Döviz, altın ve borsa da ciddi bir aşağı yönlü fiyatlama yapılan açıklamalar sonrasında ortaya çıkmıştır.
Bakanlar kurulundan sonra yeni bir mevduat metodu vatandaşımızın kullanımına sunularak dolarizasyonun önlenmesi neticesinde Türk Lirası’nın güçlendirilmesi amaçlanmıştır.
Amaçlanan sistem eğer planlandığı gibi oturursa ülke ekonomimize nefes aldıracak bir yöntem olarak ekonomi tarihimizde yerini alabilecektir. Bunun için zamana ihtiyaç vardır.
Yeniden kullanıma sunulan sistemlerin oturması için biraz zamana ihtiyaç duyulduğundan öncelikle sistemi kullanacak olan vatandaşa iyi anlatmak ardından da kullanıcı hacmini yukarılara çıkarmak için çalışmaların yapılmasını sağlamak son derece önemlidir.
Sistemin işlerliliğine insanları hazırlamak ve sonrasında da sistemin içine dahil etmek için tüm kurum, kuruluş, organizasyon ve de ilgililerin çok ama çok verimli çalışmaları gerekmektedir.
Fakat sistem hızlı bir şekilde uygulanılmaya başlanırsa iş dünyası ve vatandaş rahat bir nefes almaya başlayacaktır ki bu durumda ekonomimizin geleceği için hayati öneme sahip bir konudur.
Çünkü iş dünyası yeni bir yılın başlayacağı şu günlerde yeni yılın yatırım planlarını, üretim programlarını ve 2022’de atacağı tüm adımları planlamanın arifesinde bulunmaktadır.
Kurun geleceğinin kestirilebilmesi iş adamları için tüm planlamalarda en önemli husustur.
Bir diğer önemli konu ise döviz fiyatlarındaki bu düşüşe rağmen hala ürün fiyatlarında neden bir gerilemenin başlamadığı konusudur.
Kimi perakendeciler kısmen fiyatlarını güncellemiş olsalar dahi dişe dokunur bir indirimin raflara yansıdığını vatandaş görebilmiş değil.
Tabii burada ürünlerin tedarik zinciri sürelerinin göz önünde bulundurulması fiyat düşüşlerinin zamanlamalarıyla ilgili bize çok önemli ipuçları verecektir.
Ama işin bu tarafı varken bir de kur yükselişlerinin hızlı olduğu günlerde günlük fiyat değişimlerinin etiketlere nasıl da hızlıca yansıtıldığını da unutmamak gerekiyor.
Yani elinde daha düşük fiyattan aldığı ve dövizle çokta ilgisi olmayan ürünlerin fiyatını doların yükselişinin bahane ederek artıran insanımız dolar kurunun düştüğü şu günlerde aynı hızda neden davranmaz konusunu anlamak aslında hiçte zor değil.

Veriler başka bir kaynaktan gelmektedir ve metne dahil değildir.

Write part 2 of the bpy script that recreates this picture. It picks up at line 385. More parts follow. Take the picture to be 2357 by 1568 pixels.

Bunun aslında tek bir yanıtı var o da daha fazla kazanma ve daha fazla kar elde etme hırsı.
Bu şekilde davranarak aslında insanımız kendi kendine ediyor çünkü herkes sonuçta bir müşteridir.
Fiyatını hızlıca geri çekmeyerek zamana oynayan perakendeci dışarıda yaptığı her alışverişte bir müşteri olduğunu aklından çıkarmadan hareket etme yetisine sahip olursa tüm bu konular çok kolay bir şekilde rayına girer.

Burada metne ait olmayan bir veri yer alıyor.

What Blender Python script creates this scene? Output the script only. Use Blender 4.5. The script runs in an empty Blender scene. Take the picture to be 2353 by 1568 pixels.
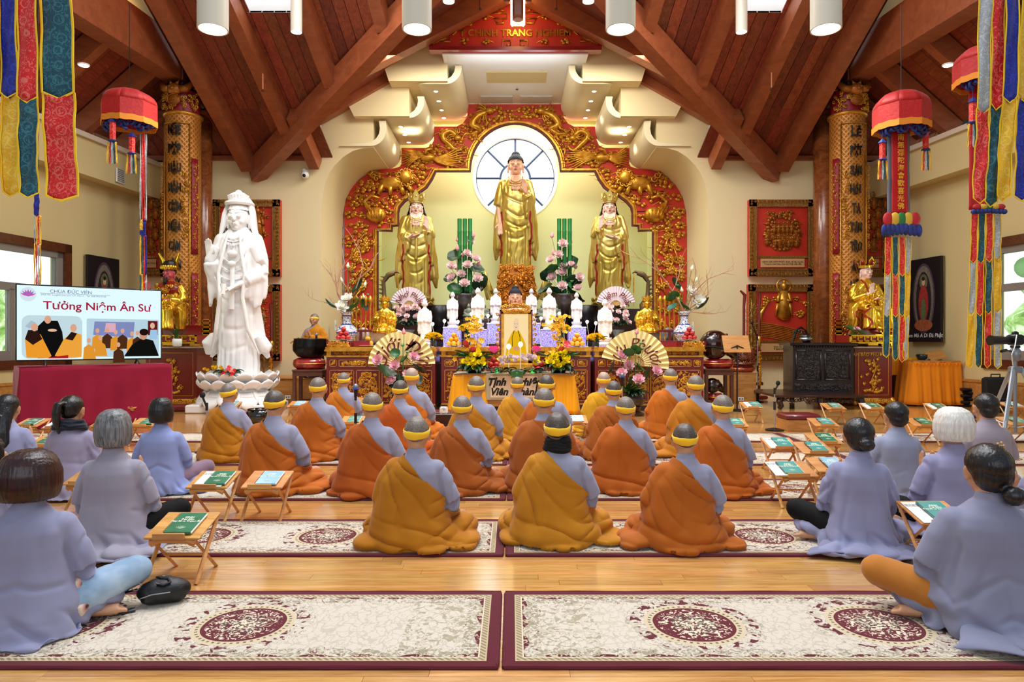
import bpy, math, random
import numpy as np
from mathutils import Vector, Matrix, Euler
PI=math.pi; R=math.radians
sin,cos=math.sin,math.cos
random.seed(7)
sc=bpy.context.scene
C=sc.collection
F=1569.0; CX=1176.5; CY=784.0; H=1.3
cam_d=bpy.data.cameras.new('camera'); cam=bpy.data.objects.new('camera',cam_d); C.objects.link(cam)
cam_d.sensor_width=36.0; cam_d.lens=24.0; cam.location=(0,0,H); cam.rotation_euler=(PI/2,0,0)
cam_d.clip_start=0.05; cam_d.clip_end=300
sc.camera=cam
sc.view_settings.view_transform='Standard'; sc.view_settings.look='None'
sc.view_settings.gamma=1.0; sc.view_settings.use_curve_mapping=False
sc.view_settings.exposure=0.14
w=bpy.data.worlds.new('daylight'); sc.world=w; w.use_nodes=True
wb=w.node_tree.nodes['Background']; wb.inputs[0].default_value=(0.80,0.88,1.0,1); wb.inputs[1].default_value=0.42
def area(name,loc,size,power,col=(1,1,1),rot=(0,0,0),sy=None):
    d=bpy.data.lights.new(name,'AREA'); d.energy=power; d.color=col; d.size=size
    if sy: d.shape='RECTANGLE'; d.size_y=sy
    o=bpy.data.objects.new(name,d); C.objects.link(o); o.location=loc; o.rotation_euler=rot; return o
def spot(name,loc,power,ang=90,col=(1,.93,.8),rot=(0,0,0),blend=.8,r=.06):
    d=bpy.data.lights.new(name,'SPOT'); d.energy=power; d.color=col; d.spot_size=R(ang); d.spot_blend=blend; d.shadow_soft_size=r
    o=bpy.data.objects.new(name,d); C.objects.link(o); o.location=loc; o.rotation_euler=rot; return o
area('skylight_light',(0,6.5,10.5),6,820,(.93,.96,1.0),(0,0,0),7)
area('door_light',(0,-5.0,3.2),9,170,(.88,.93,1.0),(R(78),0,0),4)
area('window_light_left',(-9.6,10.0,2.0),4,160,(.9,.96,1.0),(0,R(-90),0),2.2)
area('window_light_right',(9.6,10.0,2.0),4,160,(.9,.96,1.0),(0,R(90),0),2.2)
for s_ in (-1,1): area('skylight_side',(s_*3.4,10.2,8.6),1.6,170,(1.0,.9,.95),(0,R(-52)*s_*-1,0))
for lx,ly in ((-4.9,11.0),(-1.55,11.0),(1.75,11.0),(5.1,11.0)):
    spot('pendant_spot',(lx,ly,6.05),200,110,(1,.95,.86))
for lx,ly in ((-2.2,6.5),(2.2,6.5),(-2.2,3.0),(2.2,3.0)):
    spot('hall_spot',(lx,ly,6.6),150,120,(1,.95,.88))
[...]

Fiyatların değişimiyle ilgili tüm birimler denetlemelerini daha hızlı yapar ve caydırıcı bir şekilde konunun üzerine giderlerse fiyatların artış hızıyla düşüş hızının paralel bir seyir izleyeceğine inancımız tamdır.
Vatandaşımızın bu konuda haklı olarak bir beklentisi vardır ve her geçen gün de bu beklenti artmaktadır.

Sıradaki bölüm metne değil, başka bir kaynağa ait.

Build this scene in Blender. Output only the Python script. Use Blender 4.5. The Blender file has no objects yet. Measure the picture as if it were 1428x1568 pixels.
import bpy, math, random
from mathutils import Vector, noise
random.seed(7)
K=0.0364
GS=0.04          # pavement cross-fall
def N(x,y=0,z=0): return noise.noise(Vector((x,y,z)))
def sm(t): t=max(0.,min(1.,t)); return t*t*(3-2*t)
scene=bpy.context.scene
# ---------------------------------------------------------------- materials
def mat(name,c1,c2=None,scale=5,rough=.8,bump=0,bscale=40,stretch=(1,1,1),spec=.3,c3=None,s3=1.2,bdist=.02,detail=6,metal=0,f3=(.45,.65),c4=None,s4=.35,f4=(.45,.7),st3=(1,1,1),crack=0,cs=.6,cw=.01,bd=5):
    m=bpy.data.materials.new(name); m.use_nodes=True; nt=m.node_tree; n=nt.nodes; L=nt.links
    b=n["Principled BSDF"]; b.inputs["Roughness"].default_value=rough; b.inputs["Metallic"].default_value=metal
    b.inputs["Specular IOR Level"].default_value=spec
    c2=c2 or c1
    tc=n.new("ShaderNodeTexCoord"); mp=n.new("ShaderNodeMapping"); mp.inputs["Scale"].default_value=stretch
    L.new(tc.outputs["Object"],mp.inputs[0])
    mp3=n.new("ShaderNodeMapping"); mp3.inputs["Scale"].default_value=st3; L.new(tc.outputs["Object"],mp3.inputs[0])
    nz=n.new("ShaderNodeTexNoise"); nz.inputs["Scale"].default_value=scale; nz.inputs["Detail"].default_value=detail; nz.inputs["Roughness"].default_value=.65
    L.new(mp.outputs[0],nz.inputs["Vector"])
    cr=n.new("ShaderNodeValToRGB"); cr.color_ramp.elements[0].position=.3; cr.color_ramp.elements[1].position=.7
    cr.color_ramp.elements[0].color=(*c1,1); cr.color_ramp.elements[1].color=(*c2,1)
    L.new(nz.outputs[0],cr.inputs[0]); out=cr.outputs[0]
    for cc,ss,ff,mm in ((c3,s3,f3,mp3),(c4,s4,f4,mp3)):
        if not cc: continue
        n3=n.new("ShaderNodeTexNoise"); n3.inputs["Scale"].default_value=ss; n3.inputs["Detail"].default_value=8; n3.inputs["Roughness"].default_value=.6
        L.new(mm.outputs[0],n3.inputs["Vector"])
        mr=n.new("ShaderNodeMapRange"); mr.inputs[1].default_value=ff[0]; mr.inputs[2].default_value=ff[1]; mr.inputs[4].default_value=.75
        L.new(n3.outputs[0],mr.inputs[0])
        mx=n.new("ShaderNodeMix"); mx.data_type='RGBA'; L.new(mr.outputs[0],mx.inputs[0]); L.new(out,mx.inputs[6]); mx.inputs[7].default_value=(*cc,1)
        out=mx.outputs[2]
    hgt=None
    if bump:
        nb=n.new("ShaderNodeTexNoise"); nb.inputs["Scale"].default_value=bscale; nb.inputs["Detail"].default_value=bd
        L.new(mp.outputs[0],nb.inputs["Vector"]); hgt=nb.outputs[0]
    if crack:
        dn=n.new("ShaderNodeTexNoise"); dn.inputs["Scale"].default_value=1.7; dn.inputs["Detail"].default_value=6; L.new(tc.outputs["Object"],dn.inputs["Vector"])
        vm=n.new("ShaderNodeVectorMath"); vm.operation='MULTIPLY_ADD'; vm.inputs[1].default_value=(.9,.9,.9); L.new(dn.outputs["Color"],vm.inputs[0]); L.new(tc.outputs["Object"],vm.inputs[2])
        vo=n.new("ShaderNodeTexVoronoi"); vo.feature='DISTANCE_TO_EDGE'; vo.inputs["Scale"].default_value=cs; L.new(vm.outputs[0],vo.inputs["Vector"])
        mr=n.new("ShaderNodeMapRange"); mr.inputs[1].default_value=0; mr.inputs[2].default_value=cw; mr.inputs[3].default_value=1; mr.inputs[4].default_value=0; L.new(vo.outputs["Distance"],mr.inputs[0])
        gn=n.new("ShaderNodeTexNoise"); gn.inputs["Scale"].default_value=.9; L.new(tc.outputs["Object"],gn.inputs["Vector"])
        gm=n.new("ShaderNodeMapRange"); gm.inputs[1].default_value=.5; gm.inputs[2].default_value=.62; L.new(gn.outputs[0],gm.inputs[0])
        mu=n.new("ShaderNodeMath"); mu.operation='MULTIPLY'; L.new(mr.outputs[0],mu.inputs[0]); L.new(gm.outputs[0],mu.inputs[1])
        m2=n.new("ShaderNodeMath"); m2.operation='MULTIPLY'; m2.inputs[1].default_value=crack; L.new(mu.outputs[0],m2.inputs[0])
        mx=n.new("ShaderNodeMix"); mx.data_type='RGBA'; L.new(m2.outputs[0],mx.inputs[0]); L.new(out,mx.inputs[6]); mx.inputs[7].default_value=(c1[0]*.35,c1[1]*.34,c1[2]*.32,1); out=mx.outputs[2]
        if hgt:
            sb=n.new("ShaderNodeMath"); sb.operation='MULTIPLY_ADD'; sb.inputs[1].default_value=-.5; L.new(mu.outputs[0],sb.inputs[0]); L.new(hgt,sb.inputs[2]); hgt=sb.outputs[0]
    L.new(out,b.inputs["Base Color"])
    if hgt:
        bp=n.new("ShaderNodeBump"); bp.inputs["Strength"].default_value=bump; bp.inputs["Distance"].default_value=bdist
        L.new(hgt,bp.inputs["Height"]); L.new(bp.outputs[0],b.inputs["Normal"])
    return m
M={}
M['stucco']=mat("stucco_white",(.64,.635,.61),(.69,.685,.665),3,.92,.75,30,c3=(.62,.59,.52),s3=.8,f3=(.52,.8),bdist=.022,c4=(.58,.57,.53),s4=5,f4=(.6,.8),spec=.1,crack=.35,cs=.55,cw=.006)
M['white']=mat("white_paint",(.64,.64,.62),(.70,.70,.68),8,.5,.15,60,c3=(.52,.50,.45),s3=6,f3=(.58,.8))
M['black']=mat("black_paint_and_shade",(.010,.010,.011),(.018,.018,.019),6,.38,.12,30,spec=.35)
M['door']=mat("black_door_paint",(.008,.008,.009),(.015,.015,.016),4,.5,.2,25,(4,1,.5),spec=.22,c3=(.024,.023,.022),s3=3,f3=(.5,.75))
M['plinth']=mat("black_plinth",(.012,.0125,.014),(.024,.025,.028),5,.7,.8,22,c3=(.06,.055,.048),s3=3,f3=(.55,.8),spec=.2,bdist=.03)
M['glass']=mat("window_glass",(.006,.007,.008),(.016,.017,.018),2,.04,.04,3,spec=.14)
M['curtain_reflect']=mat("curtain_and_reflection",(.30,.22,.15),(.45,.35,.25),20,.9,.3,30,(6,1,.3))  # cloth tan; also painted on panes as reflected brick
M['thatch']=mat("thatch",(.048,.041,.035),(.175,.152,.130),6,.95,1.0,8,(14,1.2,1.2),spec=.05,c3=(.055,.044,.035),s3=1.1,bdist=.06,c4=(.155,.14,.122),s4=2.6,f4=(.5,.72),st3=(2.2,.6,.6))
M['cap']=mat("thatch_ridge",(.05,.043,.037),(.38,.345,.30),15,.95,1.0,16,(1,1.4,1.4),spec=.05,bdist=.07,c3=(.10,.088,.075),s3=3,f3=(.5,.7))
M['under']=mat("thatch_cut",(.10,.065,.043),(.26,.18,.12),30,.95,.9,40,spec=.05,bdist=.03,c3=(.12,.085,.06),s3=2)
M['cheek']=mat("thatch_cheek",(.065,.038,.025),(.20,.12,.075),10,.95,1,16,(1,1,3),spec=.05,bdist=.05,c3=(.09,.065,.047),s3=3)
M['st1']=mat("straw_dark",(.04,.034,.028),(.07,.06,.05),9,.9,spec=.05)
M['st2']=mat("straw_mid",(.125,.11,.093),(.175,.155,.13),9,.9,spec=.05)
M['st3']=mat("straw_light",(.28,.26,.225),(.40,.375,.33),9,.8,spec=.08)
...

Beklenti karşılığında hiç kimsenin ama hiç kimsenin insanımız ve ekonomi üzerinden fırsatçılık yapılmasına asla ama asla müsaade edilmemelidir.
Her iki konuda en ufak bir müsaade emaresi bile insanların güven duygularında tarifi mümkün olmayan yaralar açarak finansal anlamda istikrarın önü kapanacaktır.